* Posts by Jeff Barbose

2 publicly visible posts • joined 13 Mar 2008

A better way to build OS X preferences

Jeff Barbose

Listening to Mr. Randolph

Dave,

YOU should be listening to John Randolph. I wish there were a hundred John Randolphs out there to help people with Cocoa and Objective C.

There are reasons why private APIs are still private: they're NOT READY FOR PRIME TIME. Unless, of course, you want shitty, substandard APIs releases, then repaired, then required to be dragged along into the future for 5 or 10 years?

Do you know what Image Kit is? Does it look a little familiar? Guess what its history was.

Apple can release a fix to NSPreferences ALONG WITH a new relelase of Mail.app.

If you've never developed APIs for mass consumption, you can be the best engineer in the world and still not understand the caution that must be employed before releasing them.

if you really knew what you were doing with private APIs, employing them should also come with big orange traffic cones around them in your code.

You DO know about dynamic runtimes, right? If you do, you should know how to implement those "orange cones" around calls to undocumented APIs. How come you didn't mention that safeguard?

And why would you go digging in private APIs for this when all you need is an NSToolbar and an NSTabView? You could do far more of it in IB (always better if you can do things there) and avoid being broken in the future?

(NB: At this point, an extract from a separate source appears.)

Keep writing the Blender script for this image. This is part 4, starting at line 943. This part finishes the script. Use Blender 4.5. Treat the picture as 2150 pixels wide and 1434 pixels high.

In my opinion, NO ONE new to Cocoa should be taking advice from this column. Using private APIs is dangerous, stupid and destined to make Mac software overall less stable and less "like a Mac".

Jeff Barbose

2 Bonehead moves in 1!

So you're going to use undocumented APIs--which means they are APIs that aren't ready for prime time--and accomplish two bonehead moves in one fell swoop:

1. You don't even get notifications if these things change, introducing the possibility of subtle bugs in any app in which you use them, effectively creating an app that no one in their right minds would consider using if the app stores or creates valuable user data.

and the big one:

3. You write a help column and suggest that people consider going waaaay off Interface Guidelines in making an app's preferences look like the System Preferences.

(yeah, sure it's just an example, but if this code was really useful, you'd have a useful example.)

Good job you.

Homework for Dave Jewell: find a use for NSPreferences in any place where it wouldn't violate HIG.